> [Task objective]
Copy out each line that has "scene" in it.

> [Provided data]

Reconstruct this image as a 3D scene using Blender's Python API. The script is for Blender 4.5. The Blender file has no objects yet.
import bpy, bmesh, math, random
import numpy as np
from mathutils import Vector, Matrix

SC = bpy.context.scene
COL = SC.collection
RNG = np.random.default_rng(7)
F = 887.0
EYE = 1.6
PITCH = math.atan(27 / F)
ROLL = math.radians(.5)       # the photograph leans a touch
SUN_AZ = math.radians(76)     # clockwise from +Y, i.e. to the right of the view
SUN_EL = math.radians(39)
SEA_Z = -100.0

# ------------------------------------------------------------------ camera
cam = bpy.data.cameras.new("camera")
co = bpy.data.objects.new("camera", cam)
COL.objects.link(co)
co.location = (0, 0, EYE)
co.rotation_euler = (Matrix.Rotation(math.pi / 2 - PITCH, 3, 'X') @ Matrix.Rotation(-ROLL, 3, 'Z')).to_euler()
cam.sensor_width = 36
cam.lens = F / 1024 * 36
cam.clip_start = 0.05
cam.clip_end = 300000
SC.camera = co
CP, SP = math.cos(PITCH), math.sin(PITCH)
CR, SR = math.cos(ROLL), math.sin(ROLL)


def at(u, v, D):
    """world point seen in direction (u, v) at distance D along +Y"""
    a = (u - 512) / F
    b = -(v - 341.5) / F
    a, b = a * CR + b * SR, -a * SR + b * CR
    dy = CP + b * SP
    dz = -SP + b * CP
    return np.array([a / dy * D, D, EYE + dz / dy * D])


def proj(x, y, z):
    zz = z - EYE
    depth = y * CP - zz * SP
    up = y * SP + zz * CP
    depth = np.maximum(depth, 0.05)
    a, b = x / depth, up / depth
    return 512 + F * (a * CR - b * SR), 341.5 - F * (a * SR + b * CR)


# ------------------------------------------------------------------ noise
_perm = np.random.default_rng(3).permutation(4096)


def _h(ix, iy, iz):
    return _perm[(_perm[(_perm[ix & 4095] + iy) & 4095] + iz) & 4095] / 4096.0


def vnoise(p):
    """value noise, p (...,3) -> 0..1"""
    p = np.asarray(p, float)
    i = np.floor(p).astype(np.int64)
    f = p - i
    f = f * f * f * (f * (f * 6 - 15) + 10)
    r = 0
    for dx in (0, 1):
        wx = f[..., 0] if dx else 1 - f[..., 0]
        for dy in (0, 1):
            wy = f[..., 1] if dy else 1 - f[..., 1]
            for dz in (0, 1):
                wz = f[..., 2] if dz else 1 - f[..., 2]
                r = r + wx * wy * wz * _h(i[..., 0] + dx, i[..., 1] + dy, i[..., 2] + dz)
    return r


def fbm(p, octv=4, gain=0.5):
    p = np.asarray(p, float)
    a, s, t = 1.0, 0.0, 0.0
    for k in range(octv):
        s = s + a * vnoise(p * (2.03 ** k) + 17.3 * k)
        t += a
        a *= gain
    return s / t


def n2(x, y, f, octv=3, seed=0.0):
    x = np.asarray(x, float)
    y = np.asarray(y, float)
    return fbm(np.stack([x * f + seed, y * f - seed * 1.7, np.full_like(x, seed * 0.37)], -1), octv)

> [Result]
Reconstruct this image as a 3D scene using Blender's Python API. The script is for Blender 4.5. The Blender file has no objects yet.
SC = bpy.context.scene